--- Start ---

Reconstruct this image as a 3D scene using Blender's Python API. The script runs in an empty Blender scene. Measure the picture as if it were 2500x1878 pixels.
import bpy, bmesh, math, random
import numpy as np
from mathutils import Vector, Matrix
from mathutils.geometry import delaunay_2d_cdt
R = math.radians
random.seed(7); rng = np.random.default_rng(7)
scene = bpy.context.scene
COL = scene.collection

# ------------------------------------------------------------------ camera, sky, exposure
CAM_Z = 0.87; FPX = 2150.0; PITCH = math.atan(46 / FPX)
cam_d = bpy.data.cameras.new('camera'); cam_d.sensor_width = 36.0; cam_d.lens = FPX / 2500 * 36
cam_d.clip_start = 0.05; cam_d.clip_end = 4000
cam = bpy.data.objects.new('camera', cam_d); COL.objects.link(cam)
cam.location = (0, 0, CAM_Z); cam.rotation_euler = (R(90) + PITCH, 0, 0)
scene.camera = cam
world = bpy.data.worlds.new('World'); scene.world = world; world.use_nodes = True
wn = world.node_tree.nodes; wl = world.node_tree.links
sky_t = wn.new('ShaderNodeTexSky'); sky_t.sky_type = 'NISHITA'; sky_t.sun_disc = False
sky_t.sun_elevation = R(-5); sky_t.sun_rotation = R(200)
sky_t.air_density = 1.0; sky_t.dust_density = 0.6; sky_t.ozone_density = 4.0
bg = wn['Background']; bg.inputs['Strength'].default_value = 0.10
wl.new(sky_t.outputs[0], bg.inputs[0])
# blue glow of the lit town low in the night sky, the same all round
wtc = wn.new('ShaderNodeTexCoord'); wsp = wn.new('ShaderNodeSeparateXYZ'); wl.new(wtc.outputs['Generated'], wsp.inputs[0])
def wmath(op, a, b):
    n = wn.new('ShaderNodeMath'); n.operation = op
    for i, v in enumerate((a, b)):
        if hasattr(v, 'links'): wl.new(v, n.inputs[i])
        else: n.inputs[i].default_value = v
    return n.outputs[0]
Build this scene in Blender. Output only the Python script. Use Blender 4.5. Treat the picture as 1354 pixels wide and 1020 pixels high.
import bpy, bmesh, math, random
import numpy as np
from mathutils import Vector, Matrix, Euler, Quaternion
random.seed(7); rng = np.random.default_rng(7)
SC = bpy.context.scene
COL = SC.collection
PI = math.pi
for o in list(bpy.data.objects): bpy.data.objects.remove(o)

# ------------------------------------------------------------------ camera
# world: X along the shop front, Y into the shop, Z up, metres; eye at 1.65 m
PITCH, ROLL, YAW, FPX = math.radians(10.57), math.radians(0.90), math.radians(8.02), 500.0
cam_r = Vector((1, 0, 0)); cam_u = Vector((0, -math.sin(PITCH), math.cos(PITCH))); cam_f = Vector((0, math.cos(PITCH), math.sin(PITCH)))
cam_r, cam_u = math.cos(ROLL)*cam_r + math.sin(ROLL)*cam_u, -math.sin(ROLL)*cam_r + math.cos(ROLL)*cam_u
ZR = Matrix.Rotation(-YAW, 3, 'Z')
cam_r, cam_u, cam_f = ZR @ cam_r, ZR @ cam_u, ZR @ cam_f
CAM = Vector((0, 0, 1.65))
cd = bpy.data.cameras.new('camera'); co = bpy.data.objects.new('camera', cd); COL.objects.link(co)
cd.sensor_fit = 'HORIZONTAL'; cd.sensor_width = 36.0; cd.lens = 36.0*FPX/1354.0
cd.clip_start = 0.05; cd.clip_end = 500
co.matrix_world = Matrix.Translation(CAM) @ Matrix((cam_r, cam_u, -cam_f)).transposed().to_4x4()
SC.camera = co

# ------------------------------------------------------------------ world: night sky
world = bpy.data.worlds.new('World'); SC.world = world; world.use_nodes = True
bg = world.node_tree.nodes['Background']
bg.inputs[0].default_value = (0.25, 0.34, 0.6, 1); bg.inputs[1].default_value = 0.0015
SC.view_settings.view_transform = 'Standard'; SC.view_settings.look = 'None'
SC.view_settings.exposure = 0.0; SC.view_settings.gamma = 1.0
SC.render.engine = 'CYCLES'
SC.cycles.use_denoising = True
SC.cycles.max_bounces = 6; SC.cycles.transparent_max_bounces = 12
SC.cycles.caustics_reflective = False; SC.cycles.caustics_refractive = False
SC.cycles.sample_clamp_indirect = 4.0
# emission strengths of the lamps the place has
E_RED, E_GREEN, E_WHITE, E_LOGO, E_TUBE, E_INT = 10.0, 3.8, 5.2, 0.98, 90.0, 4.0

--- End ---

◆ **Aim**
Extract exactly and only these lines: the line containing "Build this scene", the line containing "for o in list(bpy.data.objects): bpy.data.objects.remove(o)", and every line between them.

◆ **Response to this task**
Build this scene in Blender. Output only the Python script. Use Blender 4.5. Treat the picture as 1354 pixels wide and 1020 pixels high.
import bpy, bmesh, math, random
import numpy as np
from mathutils import Vector, Matrix, Euler, Quaternion
random.seed(7); rng = np.random.default_rng(7)
SC = bpy.context.scene
COL = SC.collection
PI = math.pi
for o in list(bpy.data.objects): bpy.data.objects.remove(o)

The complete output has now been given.